begin Data provided
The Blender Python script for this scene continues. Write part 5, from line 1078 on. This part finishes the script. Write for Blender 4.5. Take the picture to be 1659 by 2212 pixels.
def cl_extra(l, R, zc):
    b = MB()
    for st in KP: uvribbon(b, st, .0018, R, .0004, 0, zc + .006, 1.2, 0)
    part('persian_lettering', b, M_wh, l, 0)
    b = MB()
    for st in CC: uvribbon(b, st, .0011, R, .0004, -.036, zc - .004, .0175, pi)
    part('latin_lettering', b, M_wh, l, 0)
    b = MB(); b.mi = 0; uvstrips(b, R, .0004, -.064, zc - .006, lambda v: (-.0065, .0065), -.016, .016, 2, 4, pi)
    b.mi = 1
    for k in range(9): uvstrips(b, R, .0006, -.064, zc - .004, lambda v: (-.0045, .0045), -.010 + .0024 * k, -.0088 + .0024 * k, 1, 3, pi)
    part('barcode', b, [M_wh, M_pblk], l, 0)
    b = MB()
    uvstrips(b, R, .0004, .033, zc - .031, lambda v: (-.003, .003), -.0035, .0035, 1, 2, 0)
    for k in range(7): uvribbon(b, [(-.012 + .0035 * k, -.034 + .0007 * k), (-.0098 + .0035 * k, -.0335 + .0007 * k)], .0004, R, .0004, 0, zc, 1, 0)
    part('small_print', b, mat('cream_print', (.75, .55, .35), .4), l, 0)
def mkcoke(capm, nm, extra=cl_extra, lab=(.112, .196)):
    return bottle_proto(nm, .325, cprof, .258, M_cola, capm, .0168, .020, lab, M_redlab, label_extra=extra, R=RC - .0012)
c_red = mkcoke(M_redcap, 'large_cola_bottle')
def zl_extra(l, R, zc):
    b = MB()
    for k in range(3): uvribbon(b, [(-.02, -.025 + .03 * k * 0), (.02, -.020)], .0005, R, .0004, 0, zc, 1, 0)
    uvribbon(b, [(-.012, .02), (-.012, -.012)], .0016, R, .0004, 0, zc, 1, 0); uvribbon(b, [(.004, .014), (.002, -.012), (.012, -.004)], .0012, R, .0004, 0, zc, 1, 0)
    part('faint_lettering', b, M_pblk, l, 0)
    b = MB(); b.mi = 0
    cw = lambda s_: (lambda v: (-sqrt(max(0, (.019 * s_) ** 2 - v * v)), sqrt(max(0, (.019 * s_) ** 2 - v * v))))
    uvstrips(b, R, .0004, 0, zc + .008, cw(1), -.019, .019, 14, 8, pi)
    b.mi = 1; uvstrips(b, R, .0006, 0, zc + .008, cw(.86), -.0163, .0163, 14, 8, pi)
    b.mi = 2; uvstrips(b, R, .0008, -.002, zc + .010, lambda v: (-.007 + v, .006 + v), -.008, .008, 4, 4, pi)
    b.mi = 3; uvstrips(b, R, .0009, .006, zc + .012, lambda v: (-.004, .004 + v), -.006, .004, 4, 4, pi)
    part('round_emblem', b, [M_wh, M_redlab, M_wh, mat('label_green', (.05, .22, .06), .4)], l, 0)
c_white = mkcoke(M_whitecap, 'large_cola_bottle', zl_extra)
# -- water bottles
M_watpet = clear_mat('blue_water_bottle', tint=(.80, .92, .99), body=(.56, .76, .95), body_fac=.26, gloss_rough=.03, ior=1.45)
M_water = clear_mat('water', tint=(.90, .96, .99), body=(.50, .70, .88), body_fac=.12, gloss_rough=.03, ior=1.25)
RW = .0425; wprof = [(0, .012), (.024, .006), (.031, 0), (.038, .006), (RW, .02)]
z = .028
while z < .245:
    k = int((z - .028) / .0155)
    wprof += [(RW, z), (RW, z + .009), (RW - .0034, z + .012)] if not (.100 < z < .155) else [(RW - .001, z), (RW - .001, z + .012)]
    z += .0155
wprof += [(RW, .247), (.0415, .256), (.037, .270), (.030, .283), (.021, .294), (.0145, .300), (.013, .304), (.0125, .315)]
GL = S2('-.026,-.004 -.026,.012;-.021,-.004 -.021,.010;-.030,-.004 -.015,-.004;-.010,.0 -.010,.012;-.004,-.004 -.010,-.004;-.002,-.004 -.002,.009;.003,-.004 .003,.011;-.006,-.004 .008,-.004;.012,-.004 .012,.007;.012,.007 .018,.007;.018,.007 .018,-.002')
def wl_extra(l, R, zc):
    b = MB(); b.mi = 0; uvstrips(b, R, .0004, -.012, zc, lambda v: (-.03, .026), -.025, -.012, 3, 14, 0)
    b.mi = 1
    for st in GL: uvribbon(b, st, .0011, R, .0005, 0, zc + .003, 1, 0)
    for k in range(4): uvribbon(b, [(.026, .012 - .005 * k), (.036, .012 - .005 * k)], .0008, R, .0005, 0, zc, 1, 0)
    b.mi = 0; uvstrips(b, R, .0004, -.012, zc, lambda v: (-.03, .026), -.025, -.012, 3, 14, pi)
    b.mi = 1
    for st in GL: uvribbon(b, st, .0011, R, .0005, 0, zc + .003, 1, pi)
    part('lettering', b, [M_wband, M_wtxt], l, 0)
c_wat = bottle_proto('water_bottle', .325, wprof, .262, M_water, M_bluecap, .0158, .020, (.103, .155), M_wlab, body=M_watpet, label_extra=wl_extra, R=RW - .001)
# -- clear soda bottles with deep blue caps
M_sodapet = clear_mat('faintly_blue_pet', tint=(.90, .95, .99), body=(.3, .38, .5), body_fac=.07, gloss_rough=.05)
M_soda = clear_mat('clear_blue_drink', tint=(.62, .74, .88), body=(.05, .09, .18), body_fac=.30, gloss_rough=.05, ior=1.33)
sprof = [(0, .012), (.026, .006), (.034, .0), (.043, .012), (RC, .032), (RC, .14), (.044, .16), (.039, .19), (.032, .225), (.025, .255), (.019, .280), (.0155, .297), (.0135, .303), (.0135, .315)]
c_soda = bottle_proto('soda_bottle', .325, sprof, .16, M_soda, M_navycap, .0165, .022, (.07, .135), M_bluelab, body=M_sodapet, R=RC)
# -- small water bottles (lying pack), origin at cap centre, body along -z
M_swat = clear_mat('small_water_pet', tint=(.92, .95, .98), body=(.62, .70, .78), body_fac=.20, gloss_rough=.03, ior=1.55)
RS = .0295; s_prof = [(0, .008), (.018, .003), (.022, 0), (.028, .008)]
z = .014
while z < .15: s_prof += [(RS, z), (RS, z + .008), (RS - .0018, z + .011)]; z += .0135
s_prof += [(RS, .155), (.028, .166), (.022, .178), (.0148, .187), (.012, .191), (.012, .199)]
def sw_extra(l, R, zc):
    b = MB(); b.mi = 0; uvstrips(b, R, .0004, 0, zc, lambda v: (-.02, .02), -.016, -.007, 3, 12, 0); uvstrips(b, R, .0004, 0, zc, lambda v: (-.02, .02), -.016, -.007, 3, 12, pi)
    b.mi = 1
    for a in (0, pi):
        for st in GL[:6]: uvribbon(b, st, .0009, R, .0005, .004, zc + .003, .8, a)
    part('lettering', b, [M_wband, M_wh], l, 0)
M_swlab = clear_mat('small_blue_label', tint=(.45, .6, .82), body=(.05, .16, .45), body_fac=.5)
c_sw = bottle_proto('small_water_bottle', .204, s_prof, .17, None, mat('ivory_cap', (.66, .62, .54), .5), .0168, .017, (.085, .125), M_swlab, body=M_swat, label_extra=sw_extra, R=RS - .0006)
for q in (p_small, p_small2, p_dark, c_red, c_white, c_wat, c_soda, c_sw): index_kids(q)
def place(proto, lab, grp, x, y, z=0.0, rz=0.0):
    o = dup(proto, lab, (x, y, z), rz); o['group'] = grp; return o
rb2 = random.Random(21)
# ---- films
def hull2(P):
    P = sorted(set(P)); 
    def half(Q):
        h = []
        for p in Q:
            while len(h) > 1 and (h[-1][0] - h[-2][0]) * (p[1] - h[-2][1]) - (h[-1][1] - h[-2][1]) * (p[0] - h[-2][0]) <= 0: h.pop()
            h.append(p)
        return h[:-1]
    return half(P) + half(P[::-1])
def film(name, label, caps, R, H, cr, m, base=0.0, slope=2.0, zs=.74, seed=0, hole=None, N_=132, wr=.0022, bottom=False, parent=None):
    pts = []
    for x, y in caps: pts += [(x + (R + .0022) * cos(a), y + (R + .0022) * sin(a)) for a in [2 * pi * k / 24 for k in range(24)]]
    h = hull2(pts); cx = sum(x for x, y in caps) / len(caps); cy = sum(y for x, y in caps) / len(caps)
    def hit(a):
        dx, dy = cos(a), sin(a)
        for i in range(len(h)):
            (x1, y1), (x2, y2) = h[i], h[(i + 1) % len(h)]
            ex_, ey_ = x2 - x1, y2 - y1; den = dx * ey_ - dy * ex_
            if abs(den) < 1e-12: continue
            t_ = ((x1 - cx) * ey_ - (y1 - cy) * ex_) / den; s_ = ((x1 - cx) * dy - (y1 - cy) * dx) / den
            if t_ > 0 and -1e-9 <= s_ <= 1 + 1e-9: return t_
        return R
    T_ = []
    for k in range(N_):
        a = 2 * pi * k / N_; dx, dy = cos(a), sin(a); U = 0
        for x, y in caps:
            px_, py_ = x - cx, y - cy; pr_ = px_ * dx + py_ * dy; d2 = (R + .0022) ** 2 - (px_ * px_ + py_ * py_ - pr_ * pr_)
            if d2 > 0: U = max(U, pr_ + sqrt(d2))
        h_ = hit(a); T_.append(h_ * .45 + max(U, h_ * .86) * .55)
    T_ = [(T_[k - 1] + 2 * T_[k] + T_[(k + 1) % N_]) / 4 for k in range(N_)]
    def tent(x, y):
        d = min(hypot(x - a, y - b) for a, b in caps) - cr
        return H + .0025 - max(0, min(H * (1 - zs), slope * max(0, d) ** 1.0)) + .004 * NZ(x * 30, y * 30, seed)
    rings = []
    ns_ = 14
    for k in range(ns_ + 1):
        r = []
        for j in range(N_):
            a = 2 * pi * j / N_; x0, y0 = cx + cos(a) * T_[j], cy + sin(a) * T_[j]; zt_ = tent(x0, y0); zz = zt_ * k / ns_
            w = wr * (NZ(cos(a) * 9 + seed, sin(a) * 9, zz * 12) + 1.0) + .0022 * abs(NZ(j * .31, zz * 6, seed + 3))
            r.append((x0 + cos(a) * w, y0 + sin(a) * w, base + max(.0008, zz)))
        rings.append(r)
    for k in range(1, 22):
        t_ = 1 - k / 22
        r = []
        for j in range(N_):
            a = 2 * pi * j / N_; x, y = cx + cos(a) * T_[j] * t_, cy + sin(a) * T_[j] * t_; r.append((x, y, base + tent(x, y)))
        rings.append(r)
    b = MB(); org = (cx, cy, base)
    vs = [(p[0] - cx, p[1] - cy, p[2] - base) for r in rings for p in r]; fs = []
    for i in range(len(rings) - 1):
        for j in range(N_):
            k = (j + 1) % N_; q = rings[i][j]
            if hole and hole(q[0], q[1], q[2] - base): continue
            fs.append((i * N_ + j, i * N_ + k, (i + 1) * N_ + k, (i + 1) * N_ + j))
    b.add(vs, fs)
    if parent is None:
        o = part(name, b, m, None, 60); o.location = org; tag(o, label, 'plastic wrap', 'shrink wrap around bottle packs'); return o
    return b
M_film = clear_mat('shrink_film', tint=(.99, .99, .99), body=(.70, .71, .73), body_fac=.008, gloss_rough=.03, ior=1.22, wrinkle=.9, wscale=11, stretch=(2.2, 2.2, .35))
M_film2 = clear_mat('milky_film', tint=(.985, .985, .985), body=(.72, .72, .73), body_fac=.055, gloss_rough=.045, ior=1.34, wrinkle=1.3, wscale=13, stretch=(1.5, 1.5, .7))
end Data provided
Work to complete – Go through the listing above and return every line where the word "part" occurs.

Correct response –
The Blender Python script for this scene continues. Write part 5, from line 1078 on. This part finishes the script. Write for Blender 4.5. Take the picture to be 1659 by 2212 pixels.
    part('persian_lettering', b, M_wh, l, 0)
    part('latin_lettering', b, M_wh, l, 0)
    part('barcode', b, [M_wh, M_pblk], l, 0)
    part('small_print', b, mat('cream_print', (.75, .55, .35), .4), l, 0)
    part('faint_lettering', b, M_pblk, l, 0)
    part('round_emblem', b, [M_wh, M_redlab, M_wh, mat('label_green', (.05, .22, .06), .4)], l, 0)
    part('lettering', b, [M_wband, M_wtxt], l, 0)
    part('lettering', b, [M_wband, M_wh], l, 0)
        o = part(name, b, m, None, 60); o.location = org; tag(o, label, 'plastic wrap', 'shrink wrap around bottle packs'); return o